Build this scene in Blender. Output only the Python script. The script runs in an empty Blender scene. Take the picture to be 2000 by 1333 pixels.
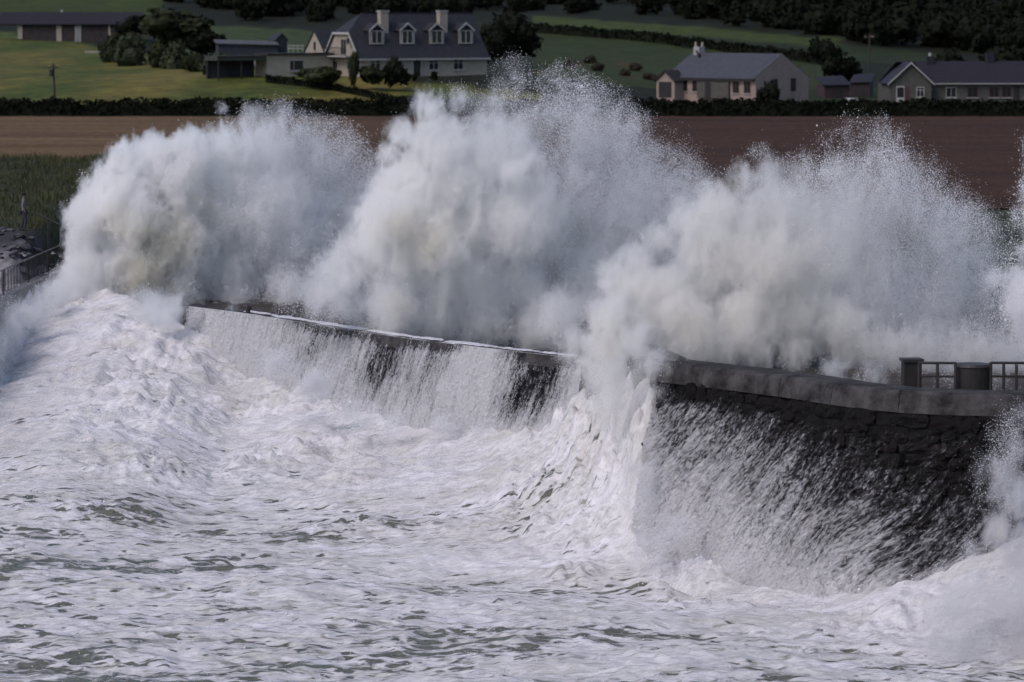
import bpy, bmesh, math, random
import numpy as np
from mathutils import Vector, Matrix
R = math.radians
random.seed(7)
rng = np.random.default_rng(7)
S = bpy.context.scene
COL = S.collection

# ---------------------------------------------------------------- camera, sky, sun, exposure
H = 20.2                       # eye height above the still water
F = 8000.0                     # focal length in photo pixels (2000 px wide)
cam_d = bpy.data.cameras.new("camera")
cam = bpy.data.objects.new("camera", cam_d)
COL.objects.link(cam)
S.camera = cam
cam.location = (0, 0, H)
cam.rotation_euler = (R(90) - math.atan(666.5 / F), 0, 0)
cam_d.sensor_width = 36.0
cam_d.lens = 144.0
cam_d.clip_start = 1.0
cam_d.clip_end = 6000.0
cam_d.dof.use_dof = True
cam_d.dof.focus_distance = 152.0
cam_d.dof.aperture_fstop = 1.4

SUN_EL, SUN_AZ = 48.0, -50.0   # azimuth from the view direction, negative = from the left
w = bpy.data.worlds.new("World")
S.world = w
w.use_nodes = True
nt = w.node_tree
for n in list(nt.nodes):
    nt.nodes.remove(n)
wo = nt.nodes.new("ShaderNodeOutputWorld")
bg = nt.nodes.new("ShaderNodeBackground")
sky = nt.nodes.new("ShaderNodeTexSky")
sky.sky_type = 'NISHITA'
sky.sun_disc = False
sky.sun_elevation = R(SUN_EL)
sky.sun_rotation = R(180 + SUN_AZ)
sky.air_density = 1.0
sky.dust_density = 1.6
sky.ozone_density = 1.2
bg.inputs['Strength'].default_value = 0.12
nt.links.new(sky.outputs[0], bg.inputs[0])
nt.links.new(bg.outputs[0], wo.inputs[0])

sd = bpy.data.lights.new("sun", 'SUN')
sd.energy = 1.5
sd.angle = R(30)
sd.color = (1.0, 0.885, 0.885)
sun = bpy.data.objects.new("sun", sd)
COL.objects.link(sun)
# the sun stands behind the camera's left shoulder
_az = R(180 + SUN_AZ + 90)
sdir = Vector((-math.sin(R(50)) * math.cos(R(SUN_EL)), -math.cos(R(50)) * math.cos(R(SUN_EL)), math.sin(R(SUN_EL))))
sun.rotation_euler = (-sdir).to_track_quat('-Z', 'Y').to_euler()
sun.location = (-40, 60, 80)
# Nishita: rotation 0 puts the sun at +Y, growing clockwise seen from above
sky.sun_rotation = math.atan2(sdir.x, sdir.y)

S.view_settings.view_transform = 'Standard'
S.view_settings.look = 'None'
S.view_settings.gamma = 1.0
S.view_settings.use_curve_mapping = False
S.view_settings.exposure = 0.15
S.render.engine = 'CYCLES'
cy = S.cycles
cy.use_denoising = True
cy.max_bounces = 18
cy.diffuse_bounces = 3
cy.glossy_bounces = 2
cy.transmission_bounces = 2
cy.transparent_max_bounces = 12
cy.volume_bounces = 11
cy.volume_step_rate = 2.0
cy.volume_max_steps = 400
cy.use_adaptive_sampling = True
cy.adaptive_threshold = 0.03
cy.adaptive_min_samples = 16
cy.use_fast_gi = False
cy.caustics_reflective = False
cy.caustics_refractive = False

def P(x, y, D):
    """world point of photo pixel (x, y) at world distance D along +Y"""
    a = math.atan(666.5 / F)
    cx, cz = (x - 1000) / F, (666.5 - y) / F
    dy = math.cos(a) + cz * math.sin(a)
    dz = -math.sin(a) + cz * math.cos(a)
    t = D / dy
    return Vector((cx * t, D, H + dz * t))

# ---------------------------------------------------------------- helpers
def tag(o, label=None, cat=None, group=None, kind=None):
    if label: o['label'] = label
    if cat: o['category'] = cat
    if group: o['group'] = group
    if kind: o['kind'] = kind
    return o

def empty(name, loc, rz=0, label=None, cat=None, group=None):
    o = bpy.data.objects.new(name, None)
    o.empty_display_size = 0.5
    COL.objects.link(o)
    o.location = loc
    o.rotation_euler = (0, 0, rz)
    return tag(o, label, cat, group)

def link(name, me, parent=None, loc=None):
    o = bpy.data.objects.new(name, me)
    COL.objects.link(o)
    if parent is not None: o.parent = parent
    if loc is not None: o.location = loc
    return o

def npmesh(name, V, Q, mats, smooth=True, attrs=None, tri=False):
    """fast mesh from numpy verts (n,3) and faces (m,k)"""
    me = bpy.data.meshes.new(name)
    V = np.ascontiguousarray(V, dtype=np.float32)
    me.vertices.add(len(V))
    me.vertices.foreach_set('co', V.ravel())
    if Q is not None and len(Q):
        Q = np.ascontiguousarray(Q, dtype=np.int32)
        k = Q.shape[1]
        me.loops.add(Q.size)
        me.loops.foreach_set('vertex_index', Q.ravel())
        me.polygons.add(len(Q))
        me.polygons.foreach_set('loop_start', np.arange(0, Q.size, k, dtype=np.int32))
        me.polygons.foreach_set('use_smooth', np.full(len(Q), smooth))
    for an, (ty, arr) in (attrs or {}).items():
        a = me.attributes.new(an, ty, 'POINT')
        if ty == 'FLOAT':
            a.data.foreach_set('value', np.ascontiguousarray(arr, dtype=np.float32).ravel())
        elif ty == 'FLOAT_COLOR':
            a.data.foreach_set('color', np.ascontiguousarray(arr, dtype=np.float32).ravel())
    if mats is not None:
        for m in (mats if isinstance(mats, (list, tuple)) else [mats]):
            me.materials.append(m)
    me.update()
    me.validate()
    return me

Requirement
Set down again, exactly, the lines of the material above from its first line to the one with "COL = S.collection", inclusive. Leave the pictures out.

Written answer
Build this scene in Blender. Output only the Python script. The script runs in an empty Blender scene. Take the picture to be 2000 by 1333 pixels.
import bpy, bmesh, math, random
import numpy as np
from mathutils import Vector, Matrix
R = math.radians
random.seed(7)
rng = np.random.default_rng(7)
S = bpy.context.scene
COL = S.collection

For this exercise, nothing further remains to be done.